Using the data beneath, show every line that includes the word "scene".

>> BEGIN

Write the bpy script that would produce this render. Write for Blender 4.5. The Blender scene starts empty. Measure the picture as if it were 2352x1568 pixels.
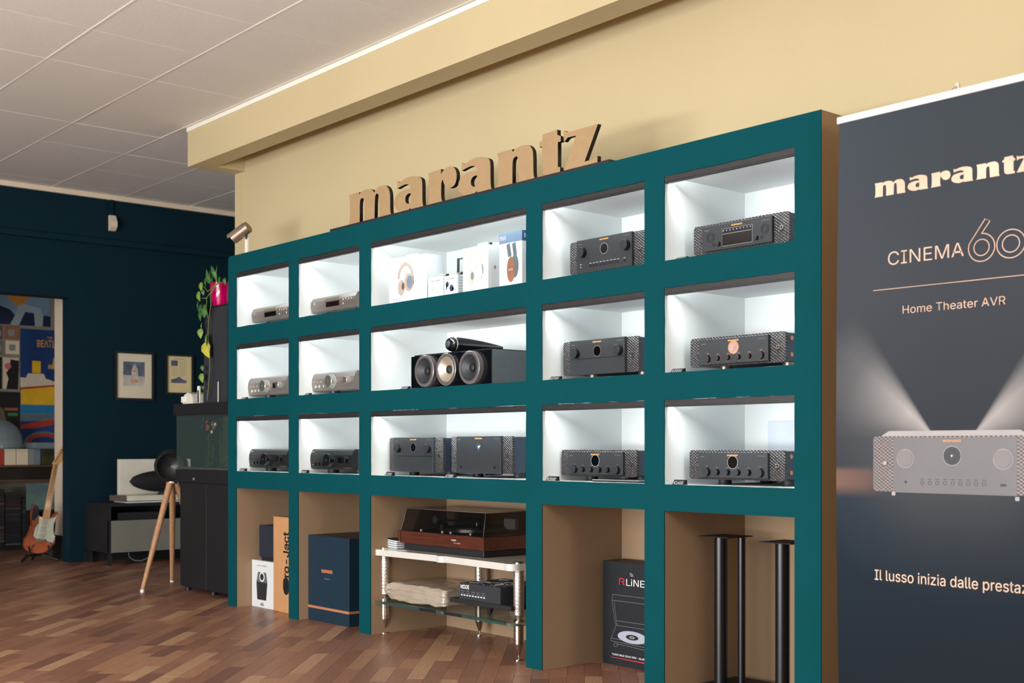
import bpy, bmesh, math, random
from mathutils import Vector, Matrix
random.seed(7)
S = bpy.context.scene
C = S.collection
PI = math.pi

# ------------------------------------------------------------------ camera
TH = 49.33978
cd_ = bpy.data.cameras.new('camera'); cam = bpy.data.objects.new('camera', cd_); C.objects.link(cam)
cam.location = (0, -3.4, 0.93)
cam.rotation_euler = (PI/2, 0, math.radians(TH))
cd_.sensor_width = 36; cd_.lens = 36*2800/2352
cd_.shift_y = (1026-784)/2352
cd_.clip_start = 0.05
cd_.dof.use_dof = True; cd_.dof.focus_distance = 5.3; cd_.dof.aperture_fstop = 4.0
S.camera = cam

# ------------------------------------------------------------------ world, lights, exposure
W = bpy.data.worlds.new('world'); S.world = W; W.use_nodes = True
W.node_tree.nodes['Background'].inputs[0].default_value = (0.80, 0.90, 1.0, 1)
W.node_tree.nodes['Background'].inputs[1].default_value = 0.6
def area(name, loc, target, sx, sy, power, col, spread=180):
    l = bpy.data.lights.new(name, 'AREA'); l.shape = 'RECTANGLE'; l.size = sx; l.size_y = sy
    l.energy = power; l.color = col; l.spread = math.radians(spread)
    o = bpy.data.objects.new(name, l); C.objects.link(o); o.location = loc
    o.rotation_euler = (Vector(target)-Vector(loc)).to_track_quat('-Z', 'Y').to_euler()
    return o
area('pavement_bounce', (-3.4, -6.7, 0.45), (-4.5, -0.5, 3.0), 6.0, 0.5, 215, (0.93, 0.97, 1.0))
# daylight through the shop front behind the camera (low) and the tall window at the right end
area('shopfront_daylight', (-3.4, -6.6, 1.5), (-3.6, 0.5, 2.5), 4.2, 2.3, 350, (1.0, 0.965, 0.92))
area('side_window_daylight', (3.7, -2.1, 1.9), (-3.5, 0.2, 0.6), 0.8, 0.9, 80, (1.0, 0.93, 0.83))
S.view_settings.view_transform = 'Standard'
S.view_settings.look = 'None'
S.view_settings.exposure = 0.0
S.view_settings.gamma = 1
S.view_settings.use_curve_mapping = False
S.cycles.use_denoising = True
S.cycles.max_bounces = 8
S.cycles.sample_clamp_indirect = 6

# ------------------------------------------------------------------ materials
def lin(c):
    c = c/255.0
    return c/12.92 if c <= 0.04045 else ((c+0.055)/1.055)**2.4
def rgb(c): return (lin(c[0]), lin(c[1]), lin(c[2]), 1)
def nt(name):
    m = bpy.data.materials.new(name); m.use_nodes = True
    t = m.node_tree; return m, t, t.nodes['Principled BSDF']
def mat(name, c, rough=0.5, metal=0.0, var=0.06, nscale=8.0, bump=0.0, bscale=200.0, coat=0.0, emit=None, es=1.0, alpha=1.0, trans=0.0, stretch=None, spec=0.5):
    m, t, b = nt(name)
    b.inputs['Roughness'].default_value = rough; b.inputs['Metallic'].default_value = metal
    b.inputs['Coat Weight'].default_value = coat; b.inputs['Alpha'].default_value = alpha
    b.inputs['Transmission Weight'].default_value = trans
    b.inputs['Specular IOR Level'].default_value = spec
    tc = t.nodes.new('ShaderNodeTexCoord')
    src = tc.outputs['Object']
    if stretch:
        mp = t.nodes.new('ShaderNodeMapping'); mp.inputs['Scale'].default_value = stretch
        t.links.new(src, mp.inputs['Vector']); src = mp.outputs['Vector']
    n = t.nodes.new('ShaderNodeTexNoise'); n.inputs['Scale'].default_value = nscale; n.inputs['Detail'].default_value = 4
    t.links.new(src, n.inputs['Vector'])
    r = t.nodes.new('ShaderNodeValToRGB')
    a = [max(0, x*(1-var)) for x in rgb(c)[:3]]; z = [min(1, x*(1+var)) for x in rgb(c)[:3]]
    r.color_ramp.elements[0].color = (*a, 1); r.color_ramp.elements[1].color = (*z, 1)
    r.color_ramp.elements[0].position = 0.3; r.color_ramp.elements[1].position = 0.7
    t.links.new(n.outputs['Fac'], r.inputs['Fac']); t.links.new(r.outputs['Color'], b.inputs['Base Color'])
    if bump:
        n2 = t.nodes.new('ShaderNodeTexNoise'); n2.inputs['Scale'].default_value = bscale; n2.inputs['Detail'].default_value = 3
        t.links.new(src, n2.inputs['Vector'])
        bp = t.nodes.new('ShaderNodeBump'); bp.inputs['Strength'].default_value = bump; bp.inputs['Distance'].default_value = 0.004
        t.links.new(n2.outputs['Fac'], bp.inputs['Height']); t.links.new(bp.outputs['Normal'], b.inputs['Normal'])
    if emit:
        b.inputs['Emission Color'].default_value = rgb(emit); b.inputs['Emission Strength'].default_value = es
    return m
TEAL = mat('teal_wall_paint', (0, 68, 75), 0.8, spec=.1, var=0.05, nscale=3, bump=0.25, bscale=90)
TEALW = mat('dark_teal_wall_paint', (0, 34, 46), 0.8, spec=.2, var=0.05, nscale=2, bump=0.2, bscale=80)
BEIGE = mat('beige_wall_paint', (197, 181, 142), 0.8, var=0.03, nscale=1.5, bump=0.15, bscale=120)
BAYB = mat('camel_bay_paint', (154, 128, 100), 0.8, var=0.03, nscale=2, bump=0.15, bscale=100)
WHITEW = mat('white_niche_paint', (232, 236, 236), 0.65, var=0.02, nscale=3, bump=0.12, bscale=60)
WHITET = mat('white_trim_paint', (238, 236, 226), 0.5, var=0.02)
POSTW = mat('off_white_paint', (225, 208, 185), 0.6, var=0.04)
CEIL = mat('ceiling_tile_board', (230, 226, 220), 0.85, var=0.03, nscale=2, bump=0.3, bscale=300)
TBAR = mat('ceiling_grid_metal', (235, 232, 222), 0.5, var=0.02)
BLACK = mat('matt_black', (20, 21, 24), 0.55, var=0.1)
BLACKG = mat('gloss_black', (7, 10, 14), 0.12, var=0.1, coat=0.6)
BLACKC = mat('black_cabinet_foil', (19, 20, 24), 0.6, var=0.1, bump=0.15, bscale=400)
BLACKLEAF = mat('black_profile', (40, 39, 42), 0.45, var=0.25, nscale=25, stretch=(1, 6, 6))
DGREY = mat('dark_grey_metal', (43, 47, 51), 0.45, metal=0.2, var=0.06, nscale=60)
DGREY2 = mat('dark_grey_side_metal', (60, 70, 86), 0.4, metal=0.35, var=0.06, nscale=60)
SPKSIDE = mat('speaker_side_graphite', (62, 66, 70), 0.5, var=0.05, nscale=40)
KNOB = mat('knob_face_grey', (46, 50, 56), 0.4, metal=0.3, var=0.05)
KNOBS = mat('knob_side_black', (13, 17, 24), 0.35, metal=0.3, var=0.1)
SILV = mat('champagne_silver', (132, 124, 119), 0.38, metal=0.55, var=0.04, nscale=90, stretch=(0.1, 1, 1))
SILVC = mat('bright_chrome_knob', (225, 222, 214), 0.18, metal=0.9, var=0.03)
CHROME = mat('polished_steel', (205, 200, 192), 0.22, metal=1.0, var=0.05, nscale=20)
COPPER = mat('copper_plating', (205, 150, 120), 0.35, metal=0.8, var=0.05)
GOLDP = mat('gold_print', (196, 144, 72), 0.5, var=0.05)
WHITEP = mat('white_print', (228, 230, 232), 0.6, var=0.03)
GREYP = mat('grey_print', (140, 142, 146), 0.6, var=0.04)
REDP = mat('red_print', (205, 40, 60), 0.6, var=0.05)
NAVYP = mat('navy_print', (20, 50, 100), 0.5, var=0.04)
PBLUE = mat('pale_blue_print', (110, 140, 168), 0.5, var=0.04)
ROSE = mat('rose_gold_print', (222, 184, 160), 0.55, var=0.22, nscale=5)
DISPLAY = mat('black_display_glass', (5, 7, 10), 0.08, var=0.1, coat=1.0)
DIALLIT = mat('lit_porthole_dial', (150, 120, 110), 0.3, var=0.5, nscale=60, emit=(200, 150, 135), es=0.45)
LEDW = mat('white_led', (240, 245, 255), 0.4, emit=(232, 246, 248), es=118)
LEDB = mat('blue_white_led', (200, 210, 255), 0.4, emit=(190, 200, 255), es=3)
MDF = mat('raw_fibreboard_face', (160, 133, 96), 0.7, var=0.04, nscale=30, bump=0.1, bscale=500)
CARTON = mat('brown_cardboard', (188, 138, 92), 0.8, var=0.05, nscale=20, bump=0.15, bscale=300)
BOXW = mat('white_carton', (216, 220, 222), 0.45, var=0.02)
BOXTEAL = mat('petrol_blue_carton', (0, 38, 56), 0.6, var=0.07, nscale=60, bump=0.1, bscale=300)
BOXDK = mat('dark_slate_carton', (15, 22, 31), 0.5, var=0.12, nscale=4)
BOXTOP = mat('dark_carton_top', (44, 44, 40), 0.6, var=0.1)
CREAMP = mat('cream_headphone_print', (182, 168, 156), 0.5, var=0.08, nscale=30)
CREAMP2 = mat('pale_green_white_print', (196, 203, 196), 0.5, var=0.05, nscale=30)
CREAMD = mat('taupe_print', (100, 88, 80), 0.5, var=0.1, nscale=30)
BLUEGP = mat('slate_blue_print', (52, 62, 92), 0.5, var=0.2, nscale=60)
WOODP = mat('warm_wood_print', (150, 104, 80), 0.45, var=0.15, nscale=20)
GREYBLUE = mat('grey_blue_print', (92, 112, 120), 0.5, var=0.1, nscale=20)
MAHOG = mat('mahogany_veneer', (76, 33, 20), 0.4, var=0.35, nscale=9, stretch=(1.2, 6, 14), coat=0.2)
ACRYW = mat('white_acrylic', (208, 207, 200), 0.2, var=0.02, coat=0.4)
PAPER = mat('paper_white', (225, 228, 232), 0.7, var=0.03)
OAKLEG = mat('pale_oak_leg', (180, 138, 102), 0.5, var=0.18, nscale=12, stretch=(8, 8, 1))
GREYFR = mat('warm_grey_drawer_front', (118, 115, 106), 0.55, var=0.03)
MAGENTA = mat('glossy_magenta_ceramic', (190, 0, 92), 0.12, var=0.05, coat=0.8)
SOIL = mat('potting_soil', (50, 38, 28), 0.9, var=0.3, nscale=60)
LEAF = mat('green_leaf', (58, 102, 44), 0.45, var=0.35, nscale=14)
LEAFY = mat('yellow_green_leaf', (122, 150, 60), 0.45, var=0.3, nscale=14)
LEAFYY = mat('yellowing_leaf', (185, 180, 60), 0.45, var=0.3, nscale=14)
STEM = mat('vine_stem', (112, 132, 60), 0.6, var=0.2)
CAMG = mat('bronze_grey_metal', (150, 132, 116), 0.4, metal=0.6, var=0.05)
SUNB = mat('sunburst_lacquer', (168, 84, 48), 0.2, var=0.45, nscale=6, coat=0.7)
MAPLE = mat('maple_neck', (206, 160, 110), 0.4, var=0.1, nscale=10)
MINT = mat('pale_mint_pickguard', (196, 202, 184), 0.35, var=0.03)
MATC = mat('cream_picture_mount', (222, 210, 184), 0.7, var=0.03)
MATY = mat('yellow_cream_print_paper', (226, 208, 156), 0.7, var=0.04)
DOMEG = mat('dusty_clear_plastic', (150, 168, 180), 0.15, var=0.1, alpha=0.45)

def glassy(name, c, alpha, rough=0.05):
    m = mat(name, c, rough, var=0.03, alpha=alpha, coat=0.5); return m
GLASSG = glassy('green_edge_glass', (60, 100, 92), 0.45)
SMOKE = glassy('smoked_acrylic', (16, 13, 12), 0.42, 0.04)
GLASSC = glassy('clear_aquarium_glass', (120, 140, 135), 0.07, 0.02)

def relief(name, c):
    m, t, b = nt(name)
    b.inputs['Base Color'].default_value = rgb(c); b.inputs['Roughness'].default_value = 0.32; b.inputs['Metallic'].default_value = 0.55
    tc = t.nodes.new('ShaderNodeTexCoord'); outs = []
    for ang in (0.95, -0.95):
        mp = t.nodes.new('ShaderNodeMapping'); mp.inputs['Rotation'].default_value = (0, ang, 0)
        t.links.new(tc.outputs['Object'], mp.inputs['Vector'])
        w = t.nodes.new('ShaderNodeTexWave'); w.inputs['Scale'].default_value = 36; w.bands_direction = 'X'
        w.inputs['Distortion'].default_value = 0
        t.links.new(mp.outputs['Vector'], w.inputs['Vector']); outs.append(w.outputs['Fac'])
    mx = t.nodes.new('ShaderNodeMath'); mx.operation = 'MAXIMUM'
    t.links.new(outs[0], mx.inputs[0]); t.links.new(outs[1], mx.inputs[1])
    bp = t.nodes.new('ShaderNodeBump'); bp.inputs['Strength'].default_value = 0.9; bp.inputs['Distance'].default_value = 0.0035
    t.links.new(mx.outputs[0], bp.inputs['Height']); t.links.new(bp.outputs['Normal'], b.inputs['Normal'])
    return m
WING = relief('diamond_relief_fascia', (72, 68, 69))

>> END

• _Task output_
Write the bpy script that would produce this render. Write for Blender 4.5. The Blender scene starts empty. Measure the picture as if it were 2352x1568 pixels.
S = bpy.context.scene